Lo que reflejan los resultados de los deportistas colombianos no es, ni más ni menos, que la realidad de un país donde quienes se destacan en el mundo por sus aportes a la cultura, el arte, la empresa y las humanidades por lo general lo hacen gracias a un esfuerzo personal y muy rara vez son el resultado de una política estatal, mucho menos de la voluntad o el empeño de la sociedad en general.

La actuación colombiana en Sydney, más que la idoneidad de unos deportistas y unos dirigentes en particular o la capacidad económica de un país, reflejan el verdadero interés de las sociedades y los Estados ante el deporte. No siempre la falta de recursos es el verdadero motivo para las pobres presentaciones. Cuba ha sido un claro ejemplo de ello. Un caso que también refleja lo anterior es el de Hungría, una nación pequeña y no precisamente la más rica de Europa, a la que históricamente se le ha considerado como el país que ha ganado el mayor número de medallas olímpicas por habitante. En Hungría el deporte ha sido base fundamental de la estructura social del país, cosa que jamás ha ocurrido en Colombia, donde, al menos hasta hace muy poco tiempo, el deporte, sinónimo de vagancia, para la sociedad en general era una actividad a la que se dedicaban los que no eran buenos para nada más.

Las naciones que históricamente han dominado los juegos no sólo son las más poderosas desde el punto de vista económico sino las que han montado, a lo largo del tiempo, estructuras coherentes de estímulo al deporte.

El éxito de Estados Unidos en estos juegos, sustentado en una poderosa delegación de 865 participantes, se debe a la importancia que desde hace muchas décadas se le ha dado al deporte en las universidades. Los estudiantes con condiciones atléticas especiales siempre se benefician a través de becas que permitan explotar sus condiciones físicas.

El poderío soviético y de varias naciones de Europa del Este entre 1952 y 1992 se sustentó en una política de Estado que pretendía demostrar la superioridad del ‘atleta socialista’, con programas de dopaje masivo incluidos, tal como se demostró después en el caso de la antigua República Democrática Alemana. Falta ver hasta cuándo les dura el combustible olímpico a las naciones de la antigua Urss y sus antiguos aliados ahora que les ha llegado un nuevo modelo económico y de sociedad. En Sydney ya se hizo evidente la decadencia progresiva de estas naciones, ahora superadas por China, la nueva sensación deportiva del planeta.

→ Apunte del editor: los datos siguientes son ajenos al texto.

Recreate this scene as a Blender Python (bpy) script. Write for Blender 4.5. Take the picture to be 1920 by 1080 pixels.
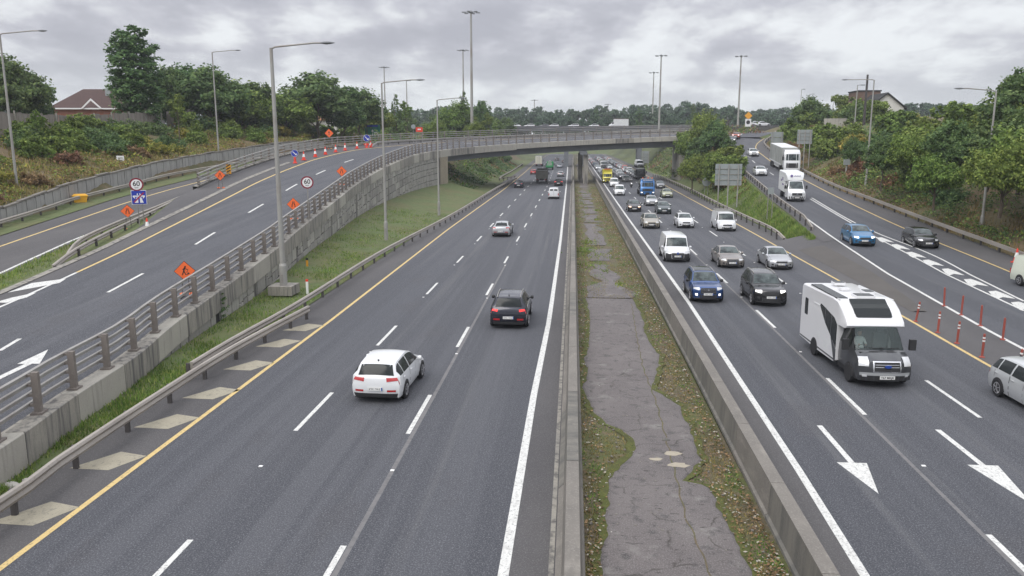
import bpy, bmesh, math, random
from mathutils import Vector, Matrix
from mathutils.noise import noise as mnoise
R = random.Random(7)
PI = math.pi
rad = math.radians
for o in list(bpy.data.objects):
    bpy.data.objects.remove(o, do_unlink=True)
scene = bpy.context.scene
COL = scene.collection

# ------------------------------------------------------------------ camera
CAM_H = 9.3
FPX = 1480.0                       # focal length in pixels of a 1920 wide frame
PITCH = math.atan(275 / FPX)
FWD = FPX * math.cos(PITCH) + 275 * math.sin(PITCH)
YAW = math.atan(115 / FWD)
cam_data = bpy.data.cameras.new('camera')
cam = bpy.data.objects.new('camera', cam_data)
COL.objects.link(cam)
cam.location = (0, 0, CAM_H)
cam.rotation_euler = (PI / 2 - PITCH, 0, YAW)
cam_data.sensor_width = 36
cam_data.lens = 36 * FPX / 1920
cam_data.clip_start = 0.5
cam_data.clip_end = 9000
scene.camera = cam

# ------------------------------------------------------------------ light
SUN_EL, SUN_AZ = 48, 215           # degrees; azimuth clockwise from +Y
world = bpy.data.worlds.new('World')
scene.world = world
world.use_nodes = True
wn, wl = world.node_tree.nodes, world.node_tree.links
wn.clear()

def wnode(t, **k):
    n = wn.new(t)
    for a, b in k.items():
        setattr(n, a, b)
    return n

def wmath(op, a, b=None):
    n = wnode('ShaderNodeMath', operation=op)
    for i, s in enumerate((a, b)):
        if s is None:
            continue
        if isinstance(s, (int, float)):
            n.inputs[i].default_value = s
        else:
            wl.new(s, n.inputs[i])
    return n.outputs[0]

tc = wnode('ShaderNodeTexCoord')
sep = wnode('ShaderNodeSeparateXYZ')
wl.new(tc.outputs['Generated'], sep.inputs[0])
zc = wmath('MAXIMUM', sep.outputs['Z'], 0.0)
den = wmath('ADD', zc, 0.26)
px_ = wmath('DIVIDE', sep.outputs['X'], den)
py_ = wmath('DIVIDE', sep.outputs['Y'], den)
comb = wnode('ShaderNodeCombineXYZ')
wl.new(px_, comb.inputs[0]); wl.new(py_, comb.inputs[1])

def cloud_noise(scale, detail, rough, off, dist=0.0):
    mp = wnode('ShaderNodeMapping')
    mp.inputs['Location'].default_value = off
    mp.inputs['Scale'].default_value = (scale, scale * .8, scale)
    wl.new(comb.outputs[0], mp.inputs[0])
    n = wnode('ShaderNodeTexNoise')
    n.inputs['Scale'].default_value = 1.0
    n.inputs['Detail'].default_value = detail
    n.inputs['Roughness'].default_value = rough
    n.inputs['Distortion'].default_value = dist
    wl.new(mp.outputs[0], n.inputs['Vector'])
    return n.outputs['Fac']

n_big = cloud_noise(2.4, 10, 0.56, (5.1, 1.7, 0), 0.0)
n_sh = cloud_noise(2.4, 10, 0.56, (5.24, 2.0, 0), 0.0)
n_mid = cloud_noise(0.9, 4, 0.5, (9.0, 4.0, 2.0), 0.1)
lit = wmath('SUBTRACT', n_big, n_sh)            # cloud edges turned to the light
lit = wmath('MULTIPLY', lit, 1.25)
base = wmath('ADD', wmath('MULTIPLY', n_big, 1.15), wmath('MULTIPLY', n_mid, 0.8))
val = wmath('ADD', wmath('SUBTRACT', base, 0.44), lit)
ramp = wnode('ShaderNodeValToRGB')
cr = ramp.color_ramp
cr.elements[0].position = 0.22; cr.elements[0].color = (0.46, 0.465, 0.52, 1)
cr.elements[1].position = 0.82; cr.elements[1].color = (0.86, 0.885, 0.91, 1)
for pos, c in ((0.40, (0.52, 0.525, 0.58, 1)), (0.50, (0.585, 0.59, 0.645, 1)), (0.57, (0.65, 0.66, 0.705, 1)), (0.66, (0.75, 0.765, 0.80, 1))):
    e = cr.elements.new(pos); e.color = c
wl.new(val, ramp.inputs[0])
# pale, slightly green air towards the horizon
hz = wnode('ShaderNodeMapRange'); hz.clamp = True
hz.inputs['From Min'].default_value = 0.0; hz.inputs['From Max'].default_value = 0.11
hz.inputs['To Min'].default_value = 0.62; hz.inputs['To Max'].default_value = 0.0
wl.new(sep.outputs['Z'], hz.inputs['Value'])
mixh = wnode('ShaderNodeMixRGB')
wl.new(hz.outputs[0], mixh.inputs[0]); wl.new(ramp.outputs[0], mixh.inputs[1])
mixh.inputs[2].default_value = (0.80, 0.85, 0.87, 1)
# an overcast sky is brighter overhead
zen = wnode('ShaderNodeMapRange'); zen.clamp = True
zen.inputs['From Min'].default_value = 0.15; zen.inputs['From Max'].default_value = 0.9
zen.inputs['To Min'].default_value = 1.0; zen.inputs['To Max'].default_value = 2.5
wl.new(sep.outputs['Z'], zen.inputs['Value'])
mulz = wnode('ShaderNodeVectorMath', operation='SCALE')
wl.new(mixh.outputs[0], mulz.inputs[0]); wl.new(zen.outputs[0], mulz.inputs['Scale'])
sky = wnode('ShaderNodeTexSky')
sky.sky_type = 'NISHITA'
sky.sun_disc = False
sky.sun_elevation = rad(SUN_EL)
sky.sun_rotation = rad(SUN_AZ)
bg_sky = wnode('ShaderNodeBackground'); bg_sky.inputs[1].default_value = 0.08
bg_cl = wnode('ShaderNodeBackground'); bg_cl.inputs[1].default_value = 1.07
wl.new(sky.outputs[0], bg_sky.inputs[0]); wl.new(mulz.outputs[0], bg_cl.inputs[0])
mixw = wnode('ShaderNodeMixShader'); mixw.inputs[0].default_value = 0.93
wl.new(bg_sky.outputs[0], mixw.inputs[1]); wl.new(bg_cl.outputs[0], mixw.inputs[2])
wout = wnode('ShaderNodeOutputWorld')
wl.new(mixw.outputs[0], wout.inputs[0])

sd = bpy.data.lights.new('sun', 'SUN')
sd.energy = 1.5; sd.angle = rad(38); sd.color = (1.0, 0.96, 0.9)
sun = bpy.data.objects.new('sun', sd)
COL.objects.link(sun)
sun.rotation_euler = (rad(90 - SUN_EL), 0, rad(180 - SUN_AZ) + PI * 0)
_dir = Vector((math.sin(rad(SUN_AZ)) * math.cos(rad(SUN_EL)), math.cos(rad(SUN_AZ)) * math.cos(rad(SUN_EL)), math.sin(rad(SUN_EL))))
sun.rotation_euler = _dir.to_track_quat('Z', 'Y').to_euler()
vs = scene.view_settings
vs.view_transform = 'Standard'; vs.look = 'None'; vs.exposure = 0.0; vs.gamma = 1.0; vs.use_curve_mapping = False
scene.render.film_transparent = False
try:
    scene.cycles.max_bounces = 6
    scene.cycles.diffuse_bounces = 3
    scene.cycles.transparent_max_bounces = 8
    scene.cycles.volume_bounces = 0
except Exception:
    pass

# ------------------------------------------------------------------ surveying: a sight line meets a surface of known height
def ray(u, v):
    x, y, z = u - 960, 540 - v, FPX
    f = z * math.cos(PITCH) + y * math.sin(PITCH)
    up = -z * math.sin(PITCH) + y * math.cos(PITCH)
    return (x * math.cos(YAW) - f * math.sin(YAW), x * math.sin(YAW) + f * math.cos(YAW), up)

def P(u, v, z=0.0):
    d = ray(u, v); t = (z - CAM_H) / d[2]
    return (d[0] * t, d[1] * t, z)

def Q(u, v, Y):
    d = ray(u, v); t = Y / d[1]
    return (d[0] * t, Y, CAM_H + d[2] * t)

def solve(u, v, zf, dz=0.0):
    Y = 30.0
    for _ in range(160):
        X, Y2, z = P(u, v, zf(Y) + dz)
        if Y2 < 0 or Y2 > 900:
            Y2 = 900
        Y = .7 * Y + .3 * Y2
    return (X, Y, zf(Y))

def lerp_tab(tab, y):
    if y <= tab[0][0]:
        return tab[0][1]
    for a, b in zip(tab, tab[1:]):
        if y <= b[0]:
            return a[1] + (b[1] - a[1]) * (y - a[0]) / (b[0] - a[0])
    return tab[-1][1]

# ------------------------------------------------------------------ materials
MATS = {}
def mat(name, color=(.5, .5, .5), rough=.8, metal=0.0, coat=0.0, spec=.5, var=None, emit=None):
    """principled with optional list of texture layers: (kind, scale, low, high, colour, amount)"""
    if name in MATS:
        return MATS[name]
    m = bpy.data.materials.new(name); m.use_nodes = True
    n, l = m.node_tree.nodes, m.node_tree.links
    b = n['Principled BSDF']
    b.inputs['Base Color'].default_value = (*color, 1)
    b.inputs['Roughness'].default_value = rough
    b.inputs['Metallic'].default_value = metal
    b.inputs['Coat Weight'].default_value = coat
    b.inputs['Coat Roughness'].default_value = .08
    b.inputs['Specular IOR Level'].default_value = spec
    if emit:
        b.inputs['Emission Color'].default_value = (*emit[0], 1); b.inputs['Emission Strength'].default_value = emit[1]
    if var:
        geo = n.new('ShaderNodeTexCoord')
        cur = None
        bumpsrc = None
        for (scale, stretch, lo, hi, c2, amt) in var:
            mp = n.new('ShaderNodeMapping')
            mp.inputs['Scale'].default_value = tuple(scale * s for s in stretch)
            mp.inputs['Location'].default_value = (R.random() * 9, R.random() * 9, R.random() * 9)
            l.new(geo.outputs['Object'], mp.inputs[0])
            t = n.new('ShaderNodeTexNoise'); t.inputs['Scale'].default_value = 1; t.inputs['Detail'].default_value = 6
            t.inputs['Roughness'].default_value = .62
            l.new(mp.outputs[0], t.inputs['Vector'])
            mr = n.new('ShaderNodeMapRange'); mr.clamp = True
            mr.inputs['From Min'].default_value = lo; mr.inputs['From Max'].default_value = hi
            mr.inputs['To Max'].default_value = amt
            l.new(t.outputs['Fac'], mr.inputs['Value'])
            mx = n.new('ShaderNodeMixRGB')
            l.new(mr.outputs[0], mx.inputs[0])
            if cur is None:
                mx.inputs[1].default_value = (*color, 1)
            else:
                l.new(cur, mx.inputs[1])
            mx.inputs[2].default_value = (*c2, 1)
            cur = mx.outputs[0]; bumpsrc = t.outputs['Fac']
        l.new(cur, b.inputs['Base Color'])
        if rough > .5:
            bp = n.new('ShaderNodeBump'); bp.inputs['Strength'].default_value = .35; bp.inputs['Distance'].default_value = .02
            l.new(bumpsrc, bp.inputs['Height']); l.new(bp.outputs[0], b.inputs['Normal'])
    MATS[name] = m
    return m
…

Si algún día Colombia pretende ser una potencia olímpica los cambios deben comenzar en su estructura social y educativa. Mientras eso ocurre el prestigio del deporte nacional estará en manos de esfuerzos aislados. Un primer paso consiste en darle continuidad al proyecto Altius, programado para que dé sus frutos en los Juegos de Atenas de 2004. Sin embargo, preparar a un puñado de deportistas de élite no garantiza que la calidad del deporte en Colombia mejore de manera sustancial.